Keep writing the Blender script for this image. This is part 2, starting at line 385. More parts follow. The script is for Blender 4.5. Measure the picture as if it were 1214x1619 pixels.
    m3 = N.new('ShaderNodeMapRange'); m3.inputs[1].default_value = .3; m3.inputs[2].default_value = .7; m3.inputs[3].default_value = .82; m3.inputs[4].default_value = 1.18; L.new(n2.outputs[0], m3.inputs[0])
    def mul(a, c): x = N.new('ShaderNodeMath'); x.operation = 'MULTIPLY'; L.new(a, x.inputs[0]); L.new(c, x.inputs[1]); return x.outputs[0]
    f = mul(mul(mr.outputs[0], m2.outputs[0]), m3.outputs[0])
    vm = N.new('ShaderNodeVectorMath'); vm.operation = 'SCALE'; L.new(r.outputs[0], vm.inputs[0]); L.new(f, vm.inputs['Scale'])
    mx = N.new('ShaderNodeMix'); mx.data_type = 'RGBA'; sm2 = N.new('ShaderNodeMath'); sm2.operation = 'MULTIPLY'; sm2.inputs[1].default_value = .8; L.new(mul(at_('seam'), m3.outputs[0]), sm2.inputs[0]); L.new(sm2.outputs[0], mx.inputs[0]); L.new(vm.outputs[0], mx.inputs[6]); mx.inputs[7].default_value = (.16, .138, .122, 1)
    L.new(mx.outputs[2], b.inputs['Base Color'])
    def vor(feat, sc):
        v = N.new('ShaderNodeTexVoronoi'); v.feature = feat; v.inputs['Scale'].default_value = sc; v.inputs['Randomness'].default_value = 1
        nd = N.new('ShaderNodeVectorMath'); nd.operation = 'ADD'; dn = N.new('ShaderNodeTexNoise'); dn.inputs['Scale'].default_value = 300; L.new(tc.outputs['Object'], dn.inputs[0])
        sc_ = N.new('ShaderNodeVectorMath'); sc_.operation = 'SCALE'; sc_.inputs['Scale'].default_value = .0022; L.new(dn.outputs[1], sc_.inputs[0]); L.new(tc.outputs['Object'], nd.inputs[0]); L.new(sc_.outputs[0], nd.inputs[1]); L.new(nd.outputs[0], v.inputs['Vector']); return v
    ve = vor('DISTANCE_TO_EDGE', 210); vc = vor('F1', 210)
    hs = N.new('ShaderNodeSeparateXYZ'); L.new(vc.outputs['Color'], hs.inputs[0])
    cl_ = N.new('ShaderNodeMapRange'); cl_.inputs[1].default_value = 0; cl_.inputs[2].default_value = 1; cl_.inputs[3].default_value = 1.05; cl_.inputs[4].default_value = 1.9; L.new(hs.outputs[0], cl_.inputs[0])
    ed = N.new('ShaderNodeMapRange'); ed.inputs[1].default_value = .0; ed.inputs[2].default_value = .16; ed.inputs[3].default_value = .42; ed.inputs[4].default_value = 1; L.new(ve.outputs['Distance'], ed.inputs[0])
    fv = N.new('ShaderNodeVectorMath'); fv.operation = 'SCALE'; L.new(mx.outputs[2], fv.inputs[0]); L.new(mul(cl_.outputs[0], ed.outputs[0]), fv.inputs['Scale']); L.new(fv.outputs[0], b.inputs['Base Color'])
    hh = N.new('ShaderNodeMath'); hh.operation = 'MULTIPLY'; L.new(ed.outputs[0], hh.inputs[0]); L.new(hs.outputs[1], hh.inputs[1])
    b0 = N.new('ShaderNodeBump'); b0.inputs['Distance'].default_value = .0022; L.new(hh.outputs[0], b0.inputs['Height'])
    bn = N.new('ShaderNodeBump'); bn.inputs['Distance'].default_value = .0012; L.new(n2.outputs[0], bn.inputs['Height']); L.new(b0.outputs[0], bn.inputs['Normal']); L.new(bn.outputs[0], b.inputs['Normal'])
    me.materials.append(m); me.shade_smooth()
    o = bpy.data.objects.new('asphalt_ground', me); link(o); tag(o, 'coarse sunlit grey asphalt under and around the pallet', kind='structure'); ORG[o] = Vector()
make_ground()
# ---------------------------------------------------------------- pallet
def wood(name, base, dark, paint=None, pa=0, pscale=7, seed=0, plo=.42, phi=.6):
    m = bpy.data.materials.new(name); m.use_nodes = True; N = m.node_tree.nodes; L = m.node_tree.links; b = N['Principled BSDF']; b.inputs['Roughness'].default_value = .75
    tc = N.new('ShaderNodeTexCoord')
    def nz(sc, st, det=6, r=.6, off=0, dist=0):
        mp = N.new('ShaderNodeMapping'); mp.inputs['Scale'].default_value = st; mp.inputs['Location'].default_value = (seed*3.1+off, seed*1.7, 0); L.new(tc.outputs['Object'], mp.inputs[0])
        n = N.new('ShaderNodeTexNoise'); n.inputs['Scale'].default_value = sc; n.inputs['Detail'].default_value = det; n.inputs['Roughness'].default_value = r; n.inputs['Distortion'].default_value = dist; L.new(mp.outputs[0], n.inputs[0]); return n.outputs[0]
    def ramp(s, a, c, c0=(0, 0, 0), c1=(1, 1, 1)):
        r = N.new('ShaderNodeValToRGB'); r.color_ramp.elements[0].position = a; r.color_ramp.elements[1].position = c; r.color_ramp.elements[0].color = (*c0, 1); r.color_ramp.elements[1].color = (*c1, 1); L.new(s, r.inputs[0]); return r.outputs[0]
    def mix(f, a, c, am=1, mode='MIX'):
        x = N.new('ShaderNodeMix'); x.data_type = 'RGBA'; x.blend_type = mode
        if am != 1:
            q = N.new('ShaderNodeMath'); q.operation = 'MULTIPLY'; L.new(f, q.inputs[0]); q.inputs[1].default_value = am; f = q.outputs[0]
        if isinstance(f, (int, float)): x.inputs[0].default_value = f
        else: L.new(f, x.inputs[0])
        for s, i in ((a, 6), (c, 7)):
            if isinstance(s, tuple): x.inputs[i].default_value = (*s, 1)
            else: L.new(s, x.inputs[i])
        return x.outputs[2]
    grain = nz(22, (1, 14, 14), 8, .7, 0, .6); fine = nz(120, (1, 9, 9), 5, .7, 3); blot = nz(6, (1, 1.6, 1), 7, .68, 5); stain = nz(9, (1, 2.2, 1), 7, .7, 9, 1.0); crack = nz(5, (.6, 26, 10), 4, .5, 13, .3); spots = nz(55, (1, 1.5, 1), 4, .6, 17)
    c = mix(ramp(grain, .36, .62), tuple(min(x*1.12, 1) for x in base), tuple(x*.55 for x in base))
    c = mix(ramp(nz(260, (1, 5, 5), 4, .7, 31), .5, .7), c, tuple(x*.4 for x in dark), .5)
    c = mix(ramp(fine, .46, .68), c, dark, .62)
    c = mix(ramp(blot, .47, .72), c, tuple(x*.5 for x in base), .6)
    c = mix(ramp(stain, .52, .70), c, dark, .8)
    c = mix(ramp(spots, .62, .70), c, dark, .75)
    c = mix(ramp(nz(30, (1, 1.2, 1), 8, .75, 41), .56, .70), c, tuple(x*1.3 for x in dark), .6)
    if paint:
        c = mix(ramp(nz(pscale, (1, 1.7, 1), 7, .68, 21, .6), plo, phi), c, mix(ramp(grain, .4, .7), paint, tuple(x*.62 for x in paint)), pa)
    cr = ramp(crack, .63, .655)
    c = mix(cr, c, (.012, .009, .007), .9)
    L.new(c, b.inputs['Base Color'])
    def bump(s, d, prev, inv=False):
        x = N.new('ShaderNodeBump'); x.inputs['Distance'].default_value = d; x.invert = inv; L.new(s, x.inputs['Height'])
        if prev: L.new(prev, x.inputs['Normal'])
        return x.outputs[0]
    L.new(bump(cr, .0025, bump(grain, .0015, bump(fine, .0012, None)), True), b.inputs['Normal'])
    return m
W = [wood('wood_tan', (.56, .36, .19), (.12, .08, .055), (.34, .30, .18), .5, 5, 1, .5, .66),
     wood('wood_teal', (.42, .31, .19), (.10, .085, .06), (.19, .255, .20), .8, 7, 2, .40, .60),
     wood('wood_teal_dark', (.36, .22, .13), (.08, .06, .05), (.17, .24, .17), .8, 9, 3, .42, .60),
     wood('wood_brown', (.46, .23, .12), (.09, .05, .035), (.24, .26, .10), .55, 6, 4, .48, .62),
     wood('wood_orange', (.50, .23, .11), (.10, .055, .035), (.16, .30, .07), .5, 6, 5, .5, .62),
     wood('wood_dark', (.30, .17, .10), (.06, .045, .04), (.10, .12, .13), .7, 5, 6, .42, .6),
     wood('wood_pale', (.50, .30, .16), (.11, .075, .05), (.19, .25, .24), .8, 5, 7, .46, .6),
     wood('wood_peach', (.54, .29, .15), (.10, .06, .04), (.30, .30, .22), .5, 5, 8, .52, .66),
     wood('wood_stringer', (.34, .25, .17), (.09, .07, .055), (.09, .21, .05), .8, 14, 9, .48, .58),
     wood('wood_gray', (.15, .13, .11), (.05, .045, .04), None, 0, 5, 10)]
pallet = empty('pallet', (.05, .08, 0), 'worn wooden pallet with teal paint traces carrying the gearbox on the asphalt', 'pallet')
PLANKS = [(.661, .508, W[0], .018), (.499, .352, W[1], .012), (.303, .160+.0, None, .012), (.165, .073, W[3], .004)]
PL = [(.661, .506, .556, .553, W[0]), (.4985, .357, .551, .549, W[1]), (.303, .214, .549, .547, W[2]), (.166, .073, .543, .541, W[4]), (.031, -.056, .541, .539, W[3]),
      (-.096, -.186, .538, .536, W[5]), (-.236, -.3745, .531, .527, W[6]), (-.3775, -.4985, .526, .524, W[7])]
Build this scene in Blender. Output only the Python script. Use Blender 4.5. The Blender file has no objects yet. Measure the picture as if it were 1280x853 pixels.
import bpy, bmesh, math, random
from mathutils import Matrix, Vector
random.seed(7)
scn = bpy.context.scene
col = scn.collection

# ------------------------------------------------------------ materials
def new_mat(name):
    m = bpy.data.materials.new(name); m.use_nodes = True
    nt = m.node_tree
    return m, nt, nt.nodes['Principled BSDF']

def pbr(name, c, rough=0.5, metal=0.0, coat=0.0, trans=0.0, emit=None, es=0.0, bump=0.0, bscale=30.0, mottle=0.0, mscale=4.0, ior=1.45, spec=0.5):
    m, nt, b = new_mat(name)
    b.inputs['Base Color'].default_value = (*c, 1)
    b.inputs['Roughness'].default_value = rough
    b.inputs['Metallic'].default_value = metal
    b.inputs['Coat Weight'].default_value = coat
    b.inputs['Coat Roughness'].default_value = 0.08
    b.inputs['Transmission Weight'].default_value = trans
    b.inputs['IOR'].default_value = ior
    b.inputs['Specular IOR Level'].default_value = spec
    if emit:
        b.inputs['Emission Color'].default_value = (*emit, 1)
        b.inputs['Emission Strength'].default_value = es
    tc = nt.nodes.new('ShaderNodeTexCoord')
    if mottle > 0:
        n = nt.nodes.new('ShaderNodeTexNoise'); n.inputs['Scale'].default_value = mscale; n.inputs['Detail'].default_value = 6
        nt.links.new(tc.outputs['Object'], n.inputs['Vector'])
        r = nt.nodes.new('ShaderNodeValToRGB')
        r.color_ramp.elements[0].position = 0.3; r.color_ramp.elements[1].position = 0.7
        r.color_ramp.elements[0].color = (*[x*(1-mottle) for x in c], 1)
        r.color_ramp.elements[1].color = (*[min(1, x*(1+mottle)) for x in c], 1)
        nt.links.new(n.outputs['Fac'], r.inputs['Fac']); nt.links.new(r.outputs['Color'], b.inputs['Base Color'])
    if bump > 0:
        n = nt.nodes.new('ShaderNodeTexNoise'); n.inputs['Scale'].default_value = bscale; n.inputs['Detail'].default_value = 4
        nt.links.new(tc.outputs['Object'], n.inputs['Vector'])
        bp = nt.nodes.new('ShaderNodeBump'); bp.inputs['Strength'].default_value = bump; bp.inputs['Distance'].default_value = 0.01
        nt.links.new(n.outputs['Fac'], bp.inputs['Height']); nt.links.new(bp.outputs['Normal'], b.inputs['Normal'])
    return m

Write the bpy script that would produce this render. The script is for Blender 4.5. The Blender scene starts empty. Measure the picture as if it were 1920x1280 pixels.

◇ ◇ ◇

Check each line of the records for the word "Measure" and extract those that contain it.

### RESPONSE
Keep writing the Blender script for this image. This is part 2, starting at line 385. More parts follow. The script is for Blender 4.5. Measure the picture as if it were 1214x1619 pixels.
Build this scene in Blender. Output only the Python script. Use Blender 4.5. The Blender file has no objects yet. Measure the picture as if it were 1280x853 pixels.
Write the bpy script that would produce this render. The script is for Blender 4.5. The Blender scene starts empty. Measure the picture as if it were 1920x1280 pixels.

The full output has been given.